**What to produce:**
Extract exactly those lines that lie between the start of the material and the line with "return W/2+F*d[:, 0]/f, H/2-F*u/f", including both boundary lines and no others.

**Material:**
##############################
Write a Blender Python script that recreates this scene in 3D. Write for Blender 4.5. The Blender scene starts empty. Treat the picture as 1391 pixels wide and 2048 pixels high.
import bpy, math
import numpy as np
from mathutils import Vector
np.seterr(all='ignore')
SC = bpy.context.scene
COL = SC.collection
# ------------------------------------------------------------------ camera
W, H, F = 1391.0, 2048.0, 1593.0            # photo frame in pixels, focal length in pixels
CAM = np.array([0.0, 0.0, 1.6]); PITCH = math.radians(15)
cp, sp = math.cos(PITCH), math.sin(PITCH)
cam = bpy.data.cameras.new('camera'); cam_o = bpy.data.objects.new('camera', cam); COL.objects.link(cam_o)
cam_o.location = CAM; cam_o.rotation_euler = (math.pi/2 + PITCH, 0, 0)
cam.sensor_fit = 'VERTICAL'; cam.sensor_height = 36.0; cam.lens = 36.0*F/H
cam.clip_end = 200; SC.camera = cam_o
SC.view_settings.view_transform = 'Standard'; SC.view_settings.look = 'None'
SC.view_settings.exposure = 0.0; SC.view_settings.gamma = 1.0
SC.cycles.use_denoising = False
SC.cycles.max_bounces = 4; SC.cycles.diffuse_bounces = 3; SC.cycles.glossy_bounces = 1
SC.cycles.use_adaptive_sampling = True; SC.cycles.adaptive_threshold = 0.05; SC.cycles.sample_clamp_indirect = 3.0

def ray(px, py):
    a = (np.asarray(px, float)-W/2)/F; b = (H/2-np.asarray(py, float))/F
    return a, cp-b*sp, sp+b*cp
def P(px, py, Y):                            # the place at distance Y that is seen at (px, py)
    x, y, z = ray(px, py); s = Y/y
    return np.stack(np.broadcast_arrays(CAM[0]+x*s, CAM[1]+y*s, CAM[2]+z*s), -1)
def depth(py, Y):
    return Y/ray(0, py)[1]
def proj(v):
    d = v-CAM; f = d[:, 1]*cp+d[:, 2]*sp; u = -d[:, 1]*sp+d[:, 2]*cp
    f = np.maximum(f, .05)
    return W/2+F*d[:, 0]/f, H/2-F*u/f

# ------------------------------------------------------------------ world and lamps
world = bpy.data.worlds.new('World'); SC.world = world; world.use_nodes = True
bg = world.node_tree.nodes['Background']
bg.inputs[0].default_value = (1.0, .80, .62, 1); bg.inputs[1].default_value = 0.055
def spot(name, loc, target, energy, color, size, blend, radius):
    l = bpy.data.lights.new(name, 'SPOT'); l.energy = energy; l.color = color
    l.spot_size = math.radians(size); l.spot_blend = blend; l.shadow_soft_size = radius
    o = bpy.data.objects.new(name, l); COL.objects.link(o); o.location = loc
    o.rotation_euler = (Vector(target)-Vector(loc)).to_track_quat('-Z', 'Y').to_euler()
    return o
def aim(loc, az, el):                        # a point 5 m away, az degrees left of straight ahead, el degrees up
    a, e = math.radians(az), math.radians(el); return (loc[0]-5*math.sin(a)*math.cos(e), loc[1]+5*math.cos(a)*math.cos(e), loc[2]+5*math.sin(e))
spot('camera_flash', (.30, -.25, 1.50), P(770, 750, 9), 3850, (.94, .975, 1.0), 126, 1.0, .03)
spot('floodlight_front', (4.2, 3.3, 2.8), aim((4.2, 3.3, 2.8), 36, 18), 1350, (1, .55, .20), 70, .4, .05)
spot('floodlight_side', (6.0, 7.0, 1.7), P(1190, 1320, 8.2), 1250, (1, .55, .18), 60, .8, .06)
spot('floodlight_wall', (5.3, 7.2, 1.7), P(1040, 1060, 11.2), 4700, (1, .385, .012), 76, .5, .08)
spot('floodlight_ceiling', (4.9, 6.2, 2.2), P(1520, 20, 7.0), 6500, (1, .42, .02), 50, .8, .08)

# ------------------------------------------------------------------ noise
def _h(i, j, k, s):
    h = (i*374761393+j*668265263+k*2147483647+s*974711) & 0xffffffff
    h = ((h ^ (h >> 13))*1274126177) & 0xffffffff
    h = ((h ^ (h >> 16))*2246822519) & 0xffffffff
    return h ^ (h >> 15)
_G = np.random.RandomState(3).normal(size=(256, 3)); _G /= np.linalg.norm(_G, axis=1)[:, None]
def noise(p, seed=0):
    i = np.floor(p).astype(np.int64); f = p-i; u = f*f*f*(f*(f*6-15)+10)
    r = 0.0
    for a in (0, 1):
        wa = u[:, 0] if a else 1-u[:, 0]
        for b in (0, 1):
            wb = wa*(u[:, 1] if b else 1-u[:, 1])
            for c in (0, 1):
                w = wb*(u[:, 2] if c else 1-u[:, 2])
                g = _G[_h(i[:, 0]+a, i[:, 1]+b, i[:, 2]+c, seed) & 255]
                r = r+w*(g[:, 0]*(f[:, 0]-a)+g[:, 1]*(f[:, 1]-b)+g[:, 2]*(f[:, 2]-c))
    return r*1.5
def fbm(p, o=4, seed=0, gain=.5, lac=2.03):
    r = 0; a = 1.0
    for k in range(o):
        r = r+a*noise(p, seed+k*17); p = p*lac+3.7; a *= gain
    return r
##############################
**Response to this exercise:**
Write a Blender Python script that recreates this scene in 3D. Write for Blender 4.5. The Blender scene starts empty. Treat the picture as 1391 pixels wide and 2048 pixels high.
import bpy, math
import numpy as np
from mathutils import Vector
np.seterr(all='ignore')
SC = bpy.context.scene
COL = SC.collection
# ------------------------------------------------------------------ camera
W, H, F = 1391.0, 2048.0, 1593.0            # photo frame in pixels, focal length in pixels
CAM = np.array([0.0, 0.0, 1.6]); PITCH = math.radians(15)
cp, sp = math.cos(PITCH), math.sin(PITCH)
cam = bpy.data.cameras.new('camera'); cam_o = bpy.data.objects.new('camera', cam); COL.objects.link(cam_o)
cam_o.location = CAM; cam_o.rotation_euler = (math.pi/2 + PITCH, 0, 0)
cam.sensor_fit = 'VERTICAL'; cam.sensor_height = 36.0; cam.lens = 36.0*F/H
cam.clip_end = 200; SC.camera = cam_o
SC.view_settings.view_transform = 'Standard'; SC.view_settings.look = 'None'
SC.view_settings.exposure = 0.0; SC.view_settings.gamma = 1.0
SC.cycles.use_denoising = False
SC.cycles.max_bounces = 4; SC.cycles.diffuse_bounces = 3; SC.cycles.glossy_bounces = 1
SC.cycles.use_adaptive_sampling = True; SC.cycles.adaptive_threshold = 0.05; SC.cycles.sample_clamp_indirect = 3.0

def ray(px, py):
    a = (np.asarray(px, float)-W/2)/F; b = (H/2-np.asarray(py, float))/F
    return a, cp-b*sp, sp+b*cp
def P(px, py, Y):                            # the place at distance Y that is seen at (px, py)
    x, y, z = ray(px, py); s = Y/y
    return np.stack(np.broadcast_arrays(CAM[0]+x*s, CAM[1]+y*s, CAM[2]+z*s), -1)
def depth(py, Y):
    return Y/ray(0, py)[1]
def proj(v):
    d = v-CAM; f = d[:, 1]*cp+d[:, 2]*sp; u = -d[:, 1]*sp+d[:, 2]*cp
    f = np.maximum(f, .05)
    return W/2+F*d[:, 0]/f, H/2-F*u/f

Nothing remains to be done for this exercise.